As of now, we’re only talking about black and white as color options (with a few shades of grey in between), but that could change over time. And because just like your Kindle’s screen doesn’t use any energy after the content has changed, the iX Flow’s electrophoretic technology doesn’t use any energy either after you’ve set up your preferred color and design.
First and foremost, this is obviously about giving drivers more options to customize their car’s look. “This gives the driver the freedom to express different facets of their personality or even their enjoyment of change outwardly, and to redefine this each time they get into their car,” says Stella Clarke, head of Project for the BMW iX Flow featuring E Ink. “Similar to fashion or the status ads on social media channels, the vehicle then becomes an expression of different moods and circumstances in daily life.”
Right now, BMW is only showing off the entire surface of the vehicle changing at once, but you could easily imagine the equivalent of e-ink bumper stickers or — because this is the world we live in — full-sized ads on the side of the car.
But BMW also argues that there are other motivations here.
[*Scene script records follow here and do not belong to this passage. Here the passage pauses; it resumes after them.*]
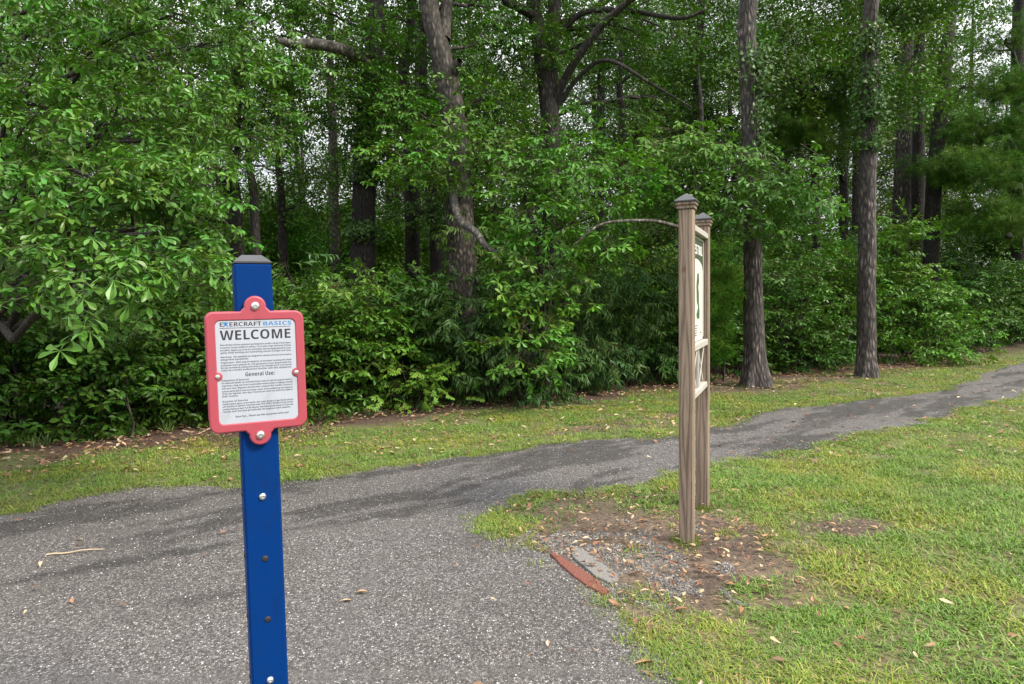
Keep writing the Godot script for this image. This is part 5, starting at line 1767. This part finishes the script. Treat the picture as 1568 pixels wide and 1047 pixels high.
	for b in [[Vector3(5.92, 0.12, -13.30), Vector3(5.91, 1.85, -13.30), "thin pale bare stem in the dark gap between the two pines on the grass"], [Vector3(8.35, 0.20, -14.20), Vector3(8.29, 1.70, -14.30), "thin brown bare stem just right of the lone straight pine"], [Vector3(-4.46, 0.22, -7.60), Vector3(-4.59, 0.86, -7.70), "thin bare stem low in the shade left of the pink sign"]]:
		rng.seed = hash(b[2])
		var stem := thing("bare_stem", b[2], "sapling", lift(b[0]))
		var top: Vector3 = b[1] - stem.position
		var st := begin()
		var line := bend(Vector3.ZERO, top, 0.02, 0.012, 8)
		add_tube(st, line, taper(0.014, 0.006, 8), 6)
		for k in 4:
			add_tube(st, bend(line[3 + k], line[3 + k] + Vector3(rnd(-0.4, 0.4), rnd(0.1, 0.4), rnd(-0.1, 0.3)), 0.02, 0.01, 4), taper(0.006, 0.002, 4), 4)
		obj("stem", done(st), M.pale_bark, stem)
	# thin grassy growth at the shrubs' feet
	rng.seed = 41
	var bufs := [PackedFloat32Array(), PackedFloat32Array(), PackedFloat32Array()]
	for i in 700:
		var x := rnd(-7.0, 17.0)
		var z := -6.0
		var want := rnd(-0.15, 0.7)
		if patchy.get_noise_2d(x * 16, 3.0) < -0.05:
			continue
		while into_wood(x, z) < want:
			z -= 0.08
		var s := rnd(0.35, 1.0)
		put(bufs[i % 3], Basis(Vector3.UP, rnd(0, TAU)).scaled(Vector3(s, s, s)), on_ground(x, z), tone(Color(1, 1, 0.9), 0.25))
	for k in 3:
		tag(scatter("weeds", LEAVES.brush[k], M.grass, bufs[k]), "thin grassy weeds along the foot of the shrubs", "weeds", "weeds at the edge of the wood")


# ------------------------------------------------------------------ small things lying about
# A broken flat piece sunk in the ground: its outline crumbled, its top worn a little.
func sunken(outline: Array, up: float) -> ArrayMesh:
	var rough := PackedVector2Array()
	for i in outline.size():
		var a: Vector2 = outline[i]
		var b: Vector2 = outline[(i + 1) % outline.size()]
		var n := maxi(1, int(a.distance_to(b) / 0.015))
		for k in n:
			var v := a.lerp(b, float(k) / n)
			rough.append(v + Vector2(lumps.get_noise_2d(v.x * 900, v.y * 900), lumps.get_noise_2d(v.x * 900 + 50, v.y * 900)) * 0.004)
	if Geometry2D.is_polygon_clockwise(rough):
		rough.reverse()
	var top := moved_in(rough, 0.003)
	var st := begin()
	st.set_smooth_group(-1)
	var y := func(v: Vector2, h: float) -> Vector3:
		return Vector3(v.x, ground_at(v.x, v.y) + h, v.y)
	for i in rough.size():
		var j := (i + 1) % rough.size()
		quad(st, y.call(rough[i], -0.05), y.call(rough[j], -0.05), y.call(rough[j], up - 0.005), y.call(rough[i], up - 0.005))
		quad(st, y.call(rough[i], up - 0.005), y.call(rough[j], up - 0.005), y.call(top[j], up), y.call(top[i], up))
	var t := Geometry2D.triangulate_polygon(top)
	if t.is_empty():
		t = Geometry2D.triangulate_delaunay(top)
	for i in range(0, t.size(), 3):
		var tri := [top[t[i]], top[t[i + 1]], top[t[i + 2]]]
		if (tri[1] - tri[0]).cross(tri[2] - tri[0]) < 0:
			tri.reverse()
		for v in tri:
			st.add_vertex(y.call(v, up))
	return done(st)


# Where something in the wood is seen, named by what stands in front of it.
func seen_at(p: Vector3) -> String:
	var k := p.x / -p.z
	for w in [[-0.79, "outside the picture on the left"], [-0.62, "behind the left oak boughs"], [-0.46, "left of the pink sign"], [-0.33, "above the pink sign"], [-0.255, "just left of the ivy-clad trunk"], [-0.14, "between the ivy-clad and the pale trunk"], [-0.03, "right behind the pale leaning trunk"], [0.09, "beside the forked grey trunk"], [0.19, "left of the trail sign"], [0.30, "behind the trail sign"], [0.41, "beside the nearer pine"], [0.51, "between the two pines on the grass"], [0.60, "right of the lone straight pine"], [0.69, "among the pine trunks at the right"], [0.79, "behind the sweeping pine boughs"]]:
		if k < w[0]:
			return w[1]
	return "outside the picture on the right"


# Things listed from left to right get an ordinal where they would share a label.
func told_apart(labels: Array) -> Array:
	var out := []
	for i in labels.size():
		var n := labels.count(labels[i])
		var k := labels.slice(0, i).count(labels[i])
		out.append(labels[i] if n == 1 else labels[i] + ", " + ["leftmost", "second from left", "third from left", "fourth from left", "fifth from left", "sixth from left", "seventh from left", "eighth from left", "ninth from left"][mini(k, 8)])
	return out


func by_bearing(a: Vector3, b: Vector3) -> bool:
	return a.x / -a.z < b.x / -b.z




func make_small_things() -> void:
	rng.seed = 8
	# a strip of red paver and a broken slab of concrete between path and gravel
	var brick := obj("red_paver", sunken([Vector2(0.21, -3.87), Vector2(0.24, -3.88), Vector2(0.28, -3.82), Vector2(0.35, -3.69), Vector2(0.43, -3.54), Vector2(0.49, -3.38), Vector2(0.45, -3.35), Vector2(0.39, -3.43), Vector2(0.32, -3.56), Vector2(0.26, -3.71)], 0.019), M.brick)
	brick.position.y = 0.0
	tag(brick, "worn red paver strip half sunk between the path and the gravel", "paver")
	var slab := obj("concrete_slab", sunken([Vector2(0.34, -4.01), Vector2(0.39, -3.96), Vector2(0.46, -3.86), Vector2(0.52, -3.70), Vector2(0.57, -3.57), Vector2(0.56, -3.49), Vector2(0.50, -3.48), Vector2(0.44, -3.56), Vector2(0.39, -3.70), Vector2(0.34, -3.83)], 0.016), M.concrete)
	tag(slab, "grey broken concrete edging lying beside the red paver", "concrete slab")
	# a bleached stick on the path
	var st := begin()
	add_tube(st, bend(Vector3(-0.16, 0.008, 0.02), Vector3(0.16, 0.012, -0.02), 0.004, 0.004, 7), taper(0.006, 0.003, 7), 6)
	var stick := obj("stick", done(st), M.dry)
	stick.position = on_ground(-2.77, -4.02, 0.008)
	stick.rotation.y = 0.1
	tag(stick, "pale dry stick lying on the asphalt at the left", "stick")
	st = begin()
	add_tube(st, bend(Vector3(-0.6, 0.02, 0.0), Vector3(0.6, 0.05, 0.1), 0.03, 0.02, 7), taper(0.012, 0.005, 7), 6)
	var branch := obj("fallen_branch", done(st), M.dry)
	branch.position = on_ground(-3.5, -8.15, 0.01)
	branch.rotation.y = 0.35
	tag(branch, "thin fallen branch on the litter left of the pink sign's lower edge", "branch")
	# larger dead leaves
	var where := [
		[Vector3(0.53, 0.00, -2.68), 1.6, 0, "tan dead leaf on the edge of the asphalt near the bottom of the picture"], [Vector3(0.50, 0.00, -3.23), 1.3, 0, "tan dead leaf just below the red paver"],
		[Vector3(1.14, 0.00, -4.08), 1.7, 3, "big pale dead leaf against the foot of the trail sign's near post"], [Vector3(0.82, 0.00, -3.15), 1.3, 2, "brown dead leaf by the bare patch of soil below the trail sign"],
		[Vector3(0.66, 0.00, -3.58), 1.2, 2, "dark curled leaf on the gravel beside the concrete edging"], [Vector3(2.13, 0.00, -3.14), 1.2, 3, "pale dead leaf lying in the grass at the lower right"],
		[Vector3(0.74, 0.00, -3.30), 1.2, 3, "pale dead leaf on the soil left of the bare patch"], [Vector3(0.88, 0.00, -4.41), 1.2, 0, "orange-brown leaf on the gravel left of the trail sign"],
		[Vector3(-2.91, 0.00, -4.25), 1.0, 3, "small pale leaf on the path beyond the dry stick"], [Vector3(-2.52, 0.00, -5.73), 1.5, 0, "tan leaf on the grass edge left of the blue post"], [Vector3(-3.85, 0.00, -5.93), 1.2, 3, "yellowish leaf on the far grass strip at the left"],
		[Vector3(-0.82, 0.00, -3.38), 1.2, 1, "brown leaf on the asphalt right of the blue post"], [Vector3(-0.89, 0.00, -3.29), 1.1, 3, "pale slim leaf on the asphalt close right of the blue post"],
		[Vector3(-2.33, 0.00, -3.34), 1.1, 0, "tan leaf on the asphalt at the lower left"],
	]
	for i in where.size():
		var w: Array = where[i]
		var m := mat(LEAF_BROWNS[w[2]] * 1.1, 0.8)
		m.backlight_enabled = true
		m.backlight = Color(0.4, 0.3, 0.2)
		var leaf := obj("fallen_leaf", dead_leaf(i % 4), m)
		leaf.position = on_ground(w[0].x, w[0].z, 0.016)
		leaf.rotation = Vector3(rnd(-0.3, 0.3), rnd(0, TAU), rnd(-0.2, 0.2))
		leaf.scale = Vector3.ONE * w[1] * 0.8
		tag(leaf, w[3], "fallen leaf", "fallen leaves")
	# seedlings and weeds with leaves of their own
	for w in [[Vector3(0.98, 0.00, -3.40), Vector3(0.13, 0.10, 0.13), 7, "yellow-green seedling on the soil right of the gravel"], [Vector3(0.79, 0.00, -4.58), Vector3(0.12, 0.16, 0.1), 6, "yellow-green weed left of the trail sign"], [Vector3(0.88, 0.00, -3.06), Vector3(0.07, 0.05, 0.07), 3, "tiny yellow sprout below the bare patch of soil"], [Vector3(0.26, 0.00, -5.05), Vector3(0.1, 0.09, 0.1), 4, "bright weed on the tip of the grass wedge"]]:
		shrub("seedling", w[3], lift(w[0]) + Vector3(0, 0.05, 0), w[1], "star", w[2], Color(1.6, 1.4, 0.8), "", {"lumps": 3, "size": 0.42, "category": "seedling"})
	shrub("leafy_twig", "broken green leafy twig lying on the lawn beyond the worn patch", on_ground(3.4, -6.0, 0.02), Vector3(0.4, 0.16, 0.25), "broad", 5, Color(1.0, 1.0, 1.2), "", {"lumps": 3, "size": 0.8, "category": "twig"})
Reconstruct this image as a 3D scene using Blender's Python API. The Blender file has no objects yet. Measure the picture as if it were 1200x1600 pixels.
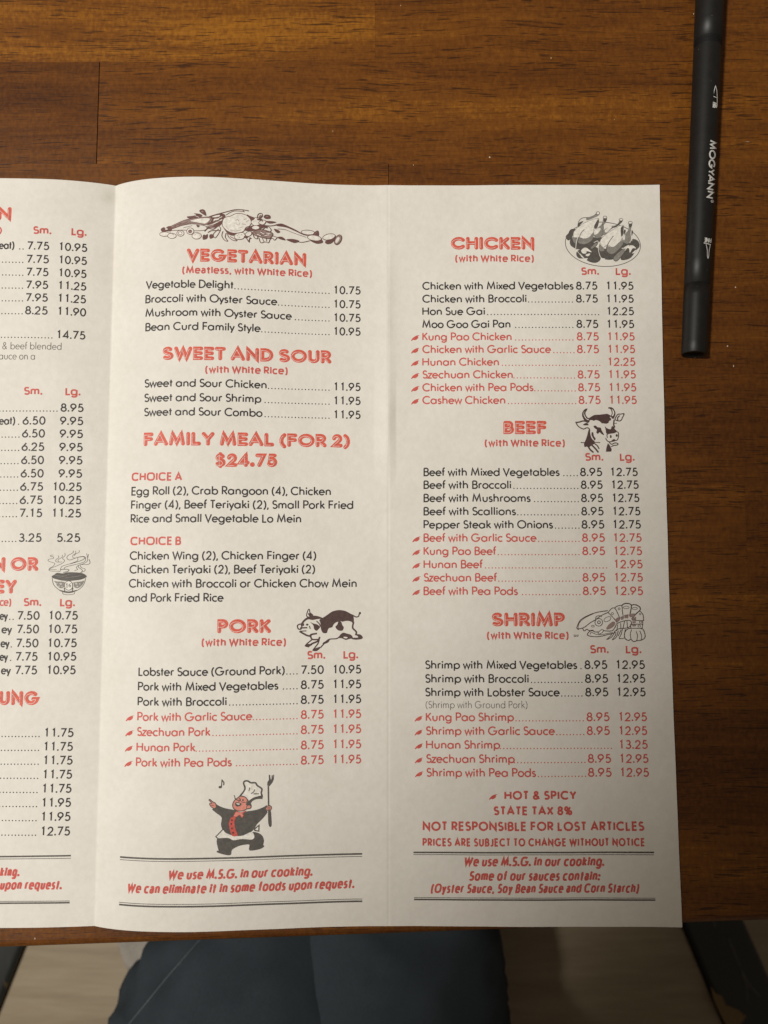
import bpy, bmesh, math, random
from mathutils import Vector, Matrix
from mathutils.geometry import tessellate_polygon
from mathutils.bvhtree import BVHTree
random.seed(7)
S = bpy.context.scene
COL = S.collection
R = math.radians
MM = 0.001

# ------------------------------------------------------------------ camera
F = 1200.0                      # focal length in pixels of the 1200 x 1600 photograph
TH = R(4.6); DIST = 0.2975
CAM = Vector((0, -DIST * math.sin(TH), DIST * math.cos(TH)))
cd = bpy.data.cameras.new('camera'); cam = bpy.data.objects.new('camera', cd); COL.objects.link(cam)
cam.location = CAM; cam.rotation_euler = (TH, 0, 0)
cd.sensor_fit = 'VERTICAL'; cd.sensor_height = 36.0; cd.lens = 36.0 * F / 1600.0
cd.clip_start = 0.01; cd.clip_end = 50
cd.dof.use_dof = True; cd.dof.focus_distance = DIST; cd.dof.aperture_fstop = 9.0
S.camera = cam
# ------------------------------------------------------------------ world, lamps, exposure
w = bpy.data.worlds.new('World'); S.world = w; w.use_nodes = True
bg = w.node_tree.nodes['Background']; bg.inputs[0].default_value = (1.0, 0.82, 0.62, 1); bg.inputs[1].default_value = 0.12
def aim(o, target):
    o.rotation_euler = (Vector(target) - o.location).to_track_quat('-Z', 'Y').to_euler()
ld = bpy.data.lights.new('room_lamp', 'SPOT'); lo = bpy.data.objects.new('room_lamp', ld); COL.objects.link(lo)
lo.location = (-0.80, 0.05, 1.52)
ld.energy = 107; ld.color = (1.0, 0.955, 0.89); ld.shadow_soft_size = 0.09
ld.spot_size = R(25.0); ld.spot_blend = 0.50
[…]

Maybe drivers could choose a light surface on warm sunny days instead of a black, heat-absorbing one, for example (or the other way round on cold days). “This reduces the amount of energy the vehicle electrical system needs and with it also the vehicle’s fuel or electricity consumption,” the company argues in today’s announcement. “In an all-electric car, changing the colour in line with the weather can therefore also help to increase the range. In the interior, the technology could, for example, prevent the dashboard from heating up too much.”
At the end of the day, that’s a nice bonus, but what most people will simply want is a supervillain-style color-changing car. They won’t be getting that anytime soon, though. For now, this is only an experiment, with no ETA for when — or if — it’ll come to a production car.